Un cas intéressant est celui des Britanniques. Ils sont évidemment les plus engagés dans l’alliance anti-terroriste avec les US. Ils sont aussi fortement engagés dans les négociations avec les Iraniens. Le quotidien The Independent relève cette difficile position par rapport aux engagements britanniques, en rapportant qu’en même temps que l’article de Hersh devenait public, le Foreign Office diffusait un document réaffirmant la position britannique, — un hasard (?) intéressant à relever.
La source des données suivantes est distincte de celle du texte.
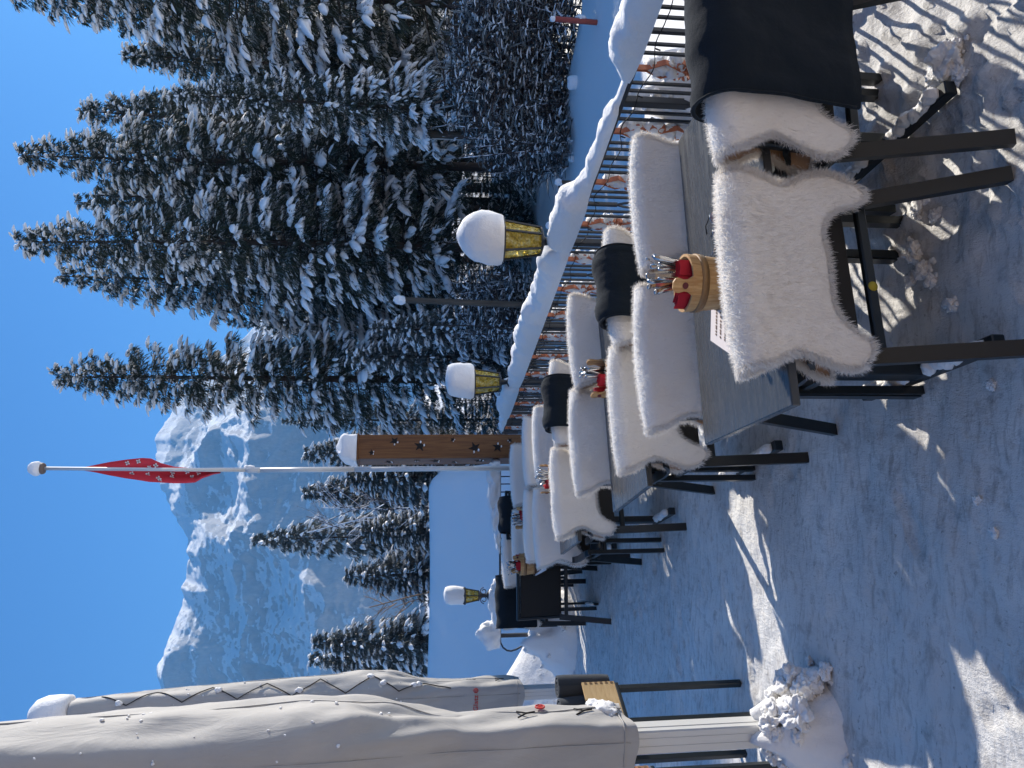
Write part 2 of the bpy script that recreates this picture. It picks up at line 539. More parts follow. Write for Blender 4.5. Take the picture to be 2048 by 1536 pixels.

« Just two months ago, after the triumphant re-election of President Bush, Jack Straw made it clear it was “inconceivable” that America would bomb Iran.
» Yesterday, with the latest edition of The New Yorker predicting that the Bush administration intended to do just that, the Foreign Secretary firmly distanced the Government from any such plan by insisting that a “negotiated solution” remained the preferred option for Britain.
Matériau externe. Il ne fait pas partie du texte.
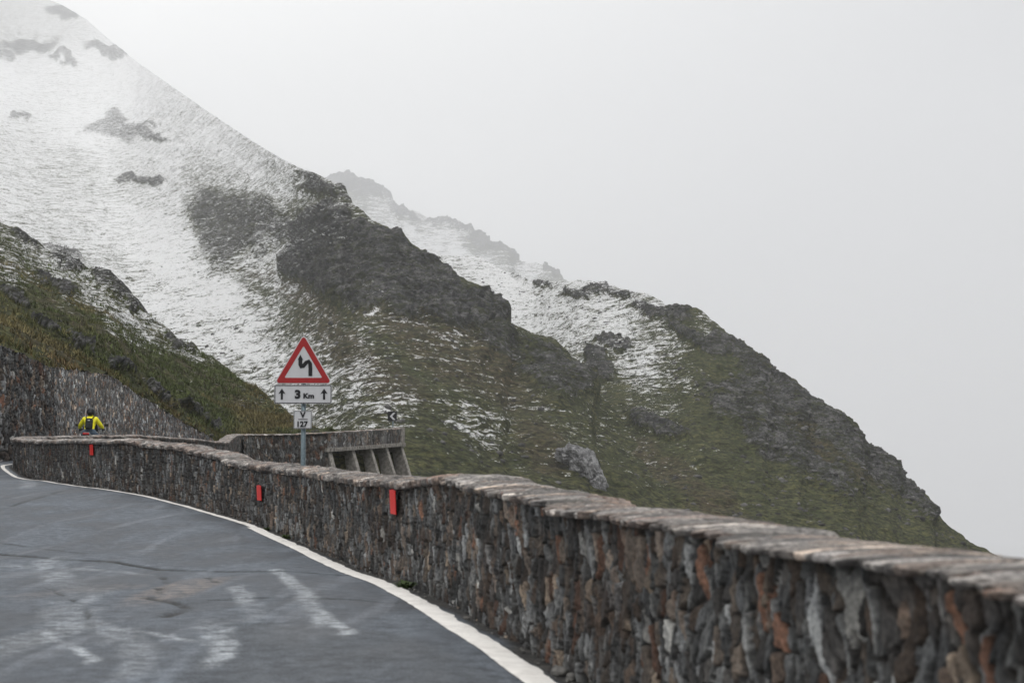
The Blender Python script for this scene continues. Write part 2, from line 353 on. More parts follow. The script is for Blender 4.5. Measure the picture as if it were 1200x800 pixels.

» His remarks were contained in a compendium of documents distributed to MPs, summarising the two-year nuclear standoff with Iran. According to a Foreign Office spokesman, the timing of the document's distribution had nothing to do with the bellicose noises from Washington. »
La puissance de l’information non-officielle est aujourd’hui largement démontrée, mais en fait à la mesure de la fragilité, voire de l’inexistence en substance des politiques officielles. (Si les informations non-officielles ont un si puissant effet, c’est parce que l’information officielle apparaît comme complètement vidée de sa substance par la pratique virtualiste de la transformation constante de la réalité.) Il est acquis, selon nos sources, que l’“agenda” de la rencontre de Bruxelles, entre GW Bush et les instances européennes, sera notablement influencé par ce que cet article fait craindre de la politique US en Iran, dans un sens qui est d’ores et déjà renforcé par les difficultés en Irak (hier, l’UE a décidé de faire passer la question irakienne du statut de “question courante” à celui de “crise”). L’Iran, via Seymour Hersh, autant que l’Irak via les élections et le désordre, met en évidence les désaccords euro-américains. « L’orientation actuelle pour le sommet de Bruxelles, disent nos sources, est de plus en plus de se concentrer sur la forme aux dépens de la substance. » Autrement dit, on s’embrassera mais on ne dira pas grand’chose de sérieux.
D’autre part, un grave point de désaccord subsiste: GW Bush ne veut pas se rendre dans l’immeuble du Berlaymont, à Bruxelles, là où il est attendu pour rendre visite aux autorités européennes et aux chefs d’État et de gouvernement. Motif: ses services de sécurité jugent le lieu insuffisamment sûr.